We dropped down out of the Laguna Mountains today and left the rain and wind behind.
After a mid-morning breakfast in sunny Chariot Canyon on a dry, sandy creek bed, we set out again on the trail which followed a jeep road up a steep hill eastward. The day quickly became very dry and warm. Leaving the Laguna rim, we had entered the Anza-Borrego desert park, and everything around us indicated the change. Now there were cacti and other spiny, drought accustomed plants, lizards scampering off the trail before, the furnace shimmer of heat rising from the distant canyon floor. We found ourselves dropping way down into a valley on what appeared to be a multi-use road (there were mountain bike tire marks). We pulled out our poles which had been backpack bound for a couple of days to take some of the strain off our knees and legs, as the grade had gotten way steeper than it had been yet on the trail. Down and down we went until we bottomed out at about 2900ft (a drop of 1500 ft).
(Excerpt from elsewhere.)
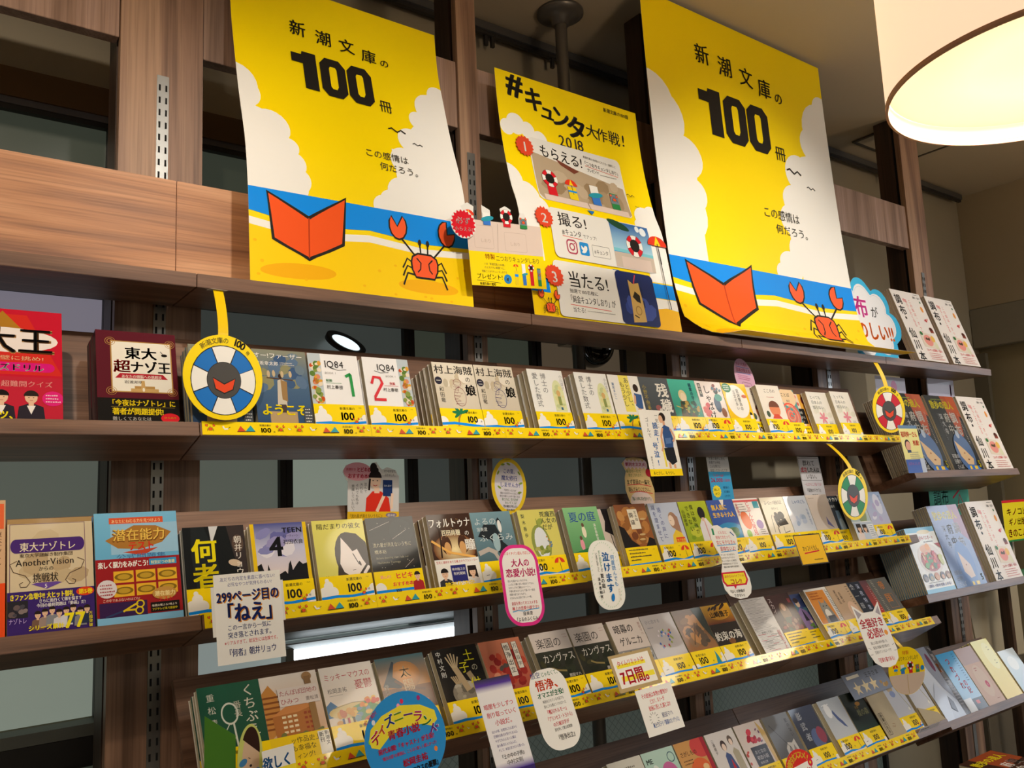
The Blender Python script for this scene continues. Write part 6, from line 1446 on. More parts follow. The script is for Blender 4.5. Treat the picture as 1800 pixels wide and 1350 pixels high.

It was here that Eliza asked (for perhaps a third time) if I was sure that we we!
re actually on the pct. I had been insisting that we must be, but never really checked our map. So then I did and on the pct we were not.
We were relieved and a bit surprised to find a grove of healthy looking Willow trees lining a running stream, so we took the time there to fill up our water bottles before beginning our backtrack ascent back to the top of the canyon. It turns out that we had missed the trail about 2.5 miles back, very near to where we had stopped for breakfast. Part of me knew the whole time that we ere going the wrong way. I had read the trail description and knew it wasn't matching, but somehow kept convincing myself that if we just waited and saw what was coming up around the next bend...Also, we have been tracking the other hikers around us on the trail by following their footprints. For example, we know Little Debbie wears New Balance running shoes. His print reads plain as day "New Balance." Then there's Trekker. He has a heavy hiking bot with a rugged tread, brand unknown. JD has the same sneakers that I do, the Montrail Masai and while I might not recognize it right off, Eliza!
definitely would. She generally walks just behind me. This footprint game is just something she and I do during the day, and all the way down this dirt road I kept myself going that somehow the wind or sme other magical force had wiped out the print of absolutely every other hiker that had passed before us. Either that or I was imagining that I actually was seing their prints down there.
All in all, the detour was no big deal. In a way it was a good realiy check, a reminder that getting in a ton of miles every day is only part of this hike. It's also dealing with setbacks and staying flexible. There should be a positive side to just about everything, depending on your perspctive. Had we not accidentally taken this trail, for example, we may have never walked on the floor or Oriflamme Canyon. The detour did afford us a chance meeting with two of our new trail friends, Gruevy and Donna, who we have been playing leap frog with and seeing every day or so this week. This is the same couple that we met three weeks ago in NC, who were also training on the AT. We had passed their tarptent yesterday evening in the blustery wind storm and figured that we just might never see them again. We are trying to make really good time and they had hinted that they were aiming for a bit of an easier pace. Today, though, oddly enough, there they were standing right at the!
trail junction which we had missed two hours before.
"Hey, look who it is!" I called out, cracking the first smile I had had in some time. "If you were thinking of maybe coming this way, don't. It's definitely the wrong way."
The remainder of the day was beautiful. The trail ascended and held a pleasant grade. Magnificent views of the San Jacinto Mtns. greeted us from across the San Fillipe valley, which we will cross tomorrow before the heat of the day sets in. The desert has a sense of alluring magic to it--it's creatures and plant life, so strange and exotic; the earth, so hard and burnt.
I feel that it is such an enormous privilege to be out here now, in the grip of this great, wild, expansive countryside.
Eliza decided at some point over the last couple of days to take a trail name. She was hesitant at first, her real name still feeling fresh and new since it's last alteration, but finally introduced herself as Koala as we were heading out after the kickoff on saturday. It has always been a sort of affectionate nickname between us, but I think it fits very well her personality out here on the trail--she's cute, cuddly, and potentially very ferocious if she doesn't get her eucalyptus leaves at suppertime each night.